The CoA recommended the creation of the LMRZ-EC that will formulate policies regarding the LMRZ aside from other functions and responsibilities stated in the MoA.
“Upon creation, members of the proposed body should convene regularly to address and assess the operations and concern of the LMRZ/La Mesa Ecopark,” it said.
The CoA also cited section 6 of the MoA that required all funds generated from the operation of the LMRZ should be deposited under a special account for the Environmental Trust Fund (ETF) to be opened in the name of MWSS, AFI and the Quezon City government “and any or all transactions or withdrawal involving the ETF shall be considered approved if signed and approved by at least two official representatives or signatories of either MWSS and AFI, or MWSS and LGQC.”
CoA said, however, documents showed that all accounts were opened in the name of AFI only and “transactions/withdrawals were made without the consent of MWSS.”
The CoA said that the parties involved in the agreement should comply with the provisions of section 6 of the MoA “to maintain sound internal controls by opening an account in the name of the three contracting parties.”

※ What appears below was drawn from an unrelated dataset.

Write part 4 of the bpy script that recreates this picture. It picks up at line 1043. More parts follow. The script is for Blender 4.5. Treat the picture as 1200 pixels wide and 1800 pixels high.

“All transactions shall be authorized with the consent of MWSS representative,” the CoA added.
It also cited violations of section 22 of the MoA that mentioned four requisites for the agreement to be effective which were that the MoA shall be signed by the parties; approved by proper authorities; and reviewed by the Office of the Government Corporate Council (OGCC) and ratified by the QC Sanggunian.
“Requisites 2 and 4 were not complied with. There was no MWSS resolution approving the MoA as per certification by the Board Secretariat of MWSS. Also, the contract was not ratified by the QC Sanggunian as confirmed by Mr. Francisco Mallillin to IAD Manager Bienvenido A. Sarmiento based on the report of Virgilio P. Matel, Officer-in-Charge of the Internal Audit Department during that time,” the CoA said.
The CoA said the MWSS should require the post facto approval and ratification of the MoA to enable the agreement to be fully effective.
“Otherwise, the MoA could be considered null and void,” it added.
The CoA also noted that the 40 percent share in the net income generated from La Mesa Ecopark operation (La Mesa Resort Zone) was not recorded in the books of the MWSS pursuant to section 11 of the MoA among the parties involved.
“Section 11 of the MoA requires that financial report shall be prepared and submitted by the AFI to the La Mesa Executive Board (LMEB) from its initial operation ending June 30, 2005 and the annual financial report thereafter and the income shall be distributed among the parties accordingly,” CoA added.
The AFI, however, failed to submit the annual financial report as required in the MiA.
“Finally, on Nov. 5, 2009, the Internal Audit Department (IAD) of MWSS received the audited Financial Statements of La Mesa Ecopark/Watershed Operation covering the period 2004 to June 30, 2009 or a period of five years,” it said.
The CoA noted that based on financial report, included in the direct expenses was the 15 percent management fee charged by the AFI amounting to P20.5 million for five and a half years “whereas the 40 percent  share of MWSS on the net income after tax has not been remitted as of today.”
The CoA tasked the MWSS to require the AFI to submit the annual financial report and remit the corresponding share of income to the MWSS.
“The books of account of the La Mesa Ecopark should be made available to the duly authorized representative of MWSS as required under Section 12 of the MoA,” it added.